In 2017, the Army outlined a vision for why they wanted a new, lighter vehicle than the existing Abrams tanks. The MPF, as planned, weighs only 38 tons, relative to the 70 tons of an Abrams. (For context, the new Hummer EV from GM weighs a comparatively wispy 4.6 tons.)

“The Army particularly needs the as-yet nonexistent Mobile Protected Firepower (MPF) vehicle to support infantry brigade combat teams–a lightweight vehicle that can be airlifted into battle and maneuver, dispersed if necessary, in close-quarters urban terrain, but with lethal long-range firepower to take out enemy armored vehicles,” read a March 2017 article in an Army magazine. “The idea is to defeat enemy positions and destroy their light armored vehicles pre-emptively to provide U.S. forces with greater freedom of movement. MPF is now the Army’s highest mid-term priority in combat vehicle modernization.”

In every such request, there is a vision of the kind of war the Army expects to fight. For Mobile Protected Firepower vehicles, this war is in cities and it is against an enemy with armor beyond heavy tanks. Enemy vehicles, from technicals to dedicated armor, can carry heavy guns into urban environments, and the Army wants a way to destroy those vehicles directly, without the collateral damage of an artillery barrage. Most notably, this vision includes the ability to be airdropped alongside infantry, a requirement no longer part of the program.
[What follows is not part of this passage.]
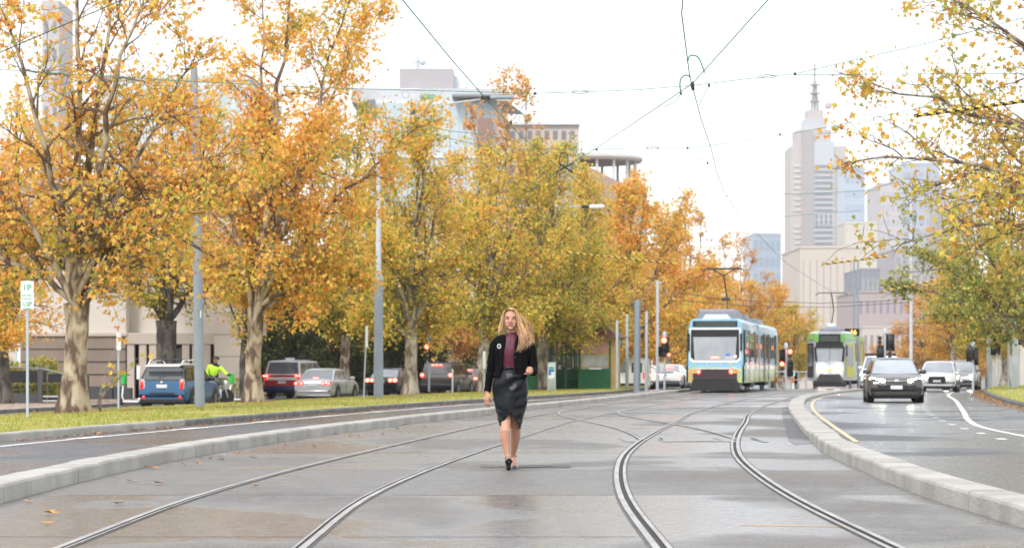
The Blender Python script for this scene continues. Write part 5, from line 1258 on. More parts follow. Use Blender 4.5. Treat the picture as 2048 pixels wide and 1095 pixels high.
m = MB(); m.box(.02,.5,-.03,.0,1.0,1.35,.02); m.build('sign_panel', pm('sign_blue',(.03,.16,.6),.4), e); m = MB(); m.tube([(0,0,2.9),(.3,0,3.25),(.8,0,3.0),(1.1,0,2.3)],.06,6); m.build('banner_arm', pm('banner_teal',(.35,.6,.55),.5), e, smooth=True)

# ------------------------------------------------------------------ tram shelter
def shelter():
    Y = 119; e = empty('tram_shelter', (X_at(1130,Y), Y, .08), -.22, 'historic green timber tram shelter with ochre framed windows under the olive tree', 'shelter')
    GR = pm('shelter_green',(.01,.16,.06),.55,c2=(.012,.13,.05),scale=3); OC = pm('shelter_ochre',(.55,.36,.14),.6); PK = pm('shelter_pink_glass',(.62,.34,.32),.15,coat=.5); GLS = pm('shelter_glass',(.30,.33,.32),.1,coat=.5,c2=(.5,.5,.48),scale=2)
    w, d, h = 2.3, 2.2, 2.55
    m = MB()
    m.box(.72,w,-.06,0,0,1.02); m.box(-w,-1.5,-.06,0,0,1.02); m.box(w-.06,w,0,d,0,1.02); m.box(-w,-w+.06,0,d,0,1.02); m.box(-w,w,d-.06,d,0,1.02)
    m.build('lower_panels', GR, e)
    m = MB()
    for k in range(14): x = -w+.33*k+.1; m.box(x,x+.02,d-.075,d-.06,.05,1.0)
    for x in (.9,1.1,1.3,1.5,1.7,1.9,2.1): m.box(x,x+.018,-.068,-.06,.04,1.0)
    m.build('panel_battens', GR, e)
    m = MB()
    for x in (-w,-1.5,-.75,.0,.68,w-.08): m.box(x,x+.09,-.08,.02,0,h)
    for x in (-w,0,w-.08): m.box(x,x+.09,d-.09,d,0,h)
    m.build('posts', GR, e)
    for a, b, y0, pk in ((.80,2.2,-.05,1),(-2.18,-1.55,-.05,1),(-1.35,-.80,d-.05,1),(-.62,-.05,d-.05,1),(.12,.62,d-.05,1),(.9,1.5,d-.05,0),(1.6,2.2,d-.05,0)):
        m = MB()
        for q in ((a,a+.06,1.05,2.4),(b-.06,b,1.05,2.4),(a+.06,b-.06,1.05,1.12),(a+.06,b-.06,1.72,1.78),(a+.06,b-.06,2.34,2.4)): m.box(q[0],q[1],y0-.03,y0+.03,q[2],q[3])
        f = m.build('window_frame', OC if y0 < 0 else GR, e); m = MB(); m.box(a+.06,b-.06,y0-.005,y0+.005,1.12,1.72); m.build('clear_pane', GLS, f); m = MB(); m.box(a+.06,b-.06,y0-.006,y0+.006,1.78,2.34); m.build('tinted_pane', PK if pk else GLS, f)
        m = MB()
        for k in range(1,4): x = a+.06+(b-a-.12)*k/4; m.box(x-.012,x+.012,y0-.015,y0+.015,1.78,2.34)
        m.build('glazing_bar', OC if y0 < 0 else GR, f)
    m = MB(); m.box(w,w+.42,-.1,.25,0,2.5,.02); m.build('end_pier', OC, e)
    m = MB(); m.box(-w-.1,w+.2,-.2,d+.1,2.42,2.56,.02); m.build('fascia', OC, e)
    m = MB(); o = .45; m.add([(-w-o,-o,h),(w+o,-o,h),(w+o,d+o,h),(-w-o,d+o,h),(-w+.9,d/2,h+1.0),(w-.9,d/2,h+1.0)],[(0,1,5,4),(1,2,5),(2,3,4,5),(3,0,4),(3,2,1,0)]); m.build('roof', pm('shelter_roof',(.20,.06,.04),.7,c2=(.13,.05,.04),scale=5,bump=.3), e)
    m = MB(); m.box(-1.8,1.8,d-.55,d-.12,.42,.48,.01); m.build('bench', GR, e)
shelter()
# person in hi-vis
def skin_person(name, label, cat, loc, joints, edges, mat, scale=1, rz=0):
    me = bpy.data.meshes.new('body'); me.from_pydata([j[:3] for j in joints], edges, []); me.materials.append(mat)
    o = bpy.data.objects.new(name, me); col.objects.link(o); o.location = loc; o.rotation_euler = (0,0,rz)
    sm = o.modifiers.new('skin','SKIN'); sm.use_smooth_shade = True
    for i, v in enumerate(me.skin_vertices[0].data): v.radius = (joints[i][3], joints[i][4] if len(joints[i]) > 4 else joints[i][3]); v.use_root = (i == 0)
    ss = o.modifiers.new('sub','SUBSURF'); ss.levels = ss.render_levels = 2
    tag(o, label, cat); return o
HV = pm('hi_vis_yellow',(.50,.80,.03),.6,c2=(.40,.66,.03),scale=6,emit=None)
J = [(0,0,.95,.15,.11),(0,.0,1.15,.16,.12),(.04,-.03,1.38,.19,.13),(.05,-.06,1.50,.08,.07),(.07,-.10,1.56,.055),(.09,-.13,1.66,.10,.10),(.10,-.13,1.74,.085,.09),
     (-.18,0,1.42,.07),(-.26,.0,1.15,.055),(-.22,-.18,.95,.045),(-.21,-.26,.92,.04),(.24,-.04,1.40,.07),(.42,-.1,1.18,.055),(.56,-.28,1.10,.045),(.61,-.34,1.10,.04),
     (-.10,0,.86,.10),(-.11,-.02,.48,.07),(-.11,.02,.08,.055),(-.11,-.14,.04,.045),(.10,0,.86,.10),(.11,-.02,.48,.07),(.11,.02,.08,.055),(.11,-.14,.04,.045)]
E = [(0,1),(1,2),(2,3),(3,4),(4,5),(5,6),(2,7),(7,8),(8,9),(9,10),(2,11),(11,12),(12,13),(13,14),(0,15),(15,16),(16,17),(17,18),(0,19),(19,20),(20,21),(21,22)]
SKN = pm('skin_far',(.55,.32,.24),.6); DKC = pm('dark_cloth',(.02,.02,.03),.8)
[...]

At a March 2017 hearing before Congress, shortly after the announcement of MPF, Lieutenant General John Murray, deputy chief of staff of the Army, emphasized the role of the vehicle specifically for adding punch to Infantry Brigade Combat Teams (IBCT). Against a peer or near-peer nation, like China or Russia, Armored Brigade Combat Teams already have heavy tanks, and Stryker Brigade Combat Teams have many anti-tank weapons, including javelin missiles.

But, said Murray, while an MPF vehicle is not designed to go “toe-to-toe with a Soviet tank,” having the MPFs in an Infantry Brigade Combat Team means they can handle other threats, like bunkers or light armor, that they cannot deal with at present without support. 

Where Abrams do not tread

The Army has, for decades, enjoyed relative freedom where it operates, often complete with air support from Air Force and Navy pilots, to say nothing of its own attack helicopters. This means that Army formations that fight on foot or from lighter vehicles, like Humvees or its JLTV replacement, could reliably call on air support if they encountered a fortified enemy position or armored vehicles. Counter-insurgency, like that fought in Afghanistan and Iraq, meant the US was fighting an enemy without an air force, and so was free to fight from the skies with only minimal risk to pilots.

In a contested war against a country with its own armor, air force, and most importantly anti-air and anti-tank missiles, the Army expects to fight much more on its own. That means when it sends units across difficult terrain, which is where infantry combat brigade teams go, they will have to fight with just the weapons and vehicles they can bring to battle.

In places where Abrams cannot go, and in wars where air support is strained or hard to rely on, the Army will want to bring full firepower to bear against enemy positions. That, more than anything else, is the expected role of the Mobile Protected Firepower.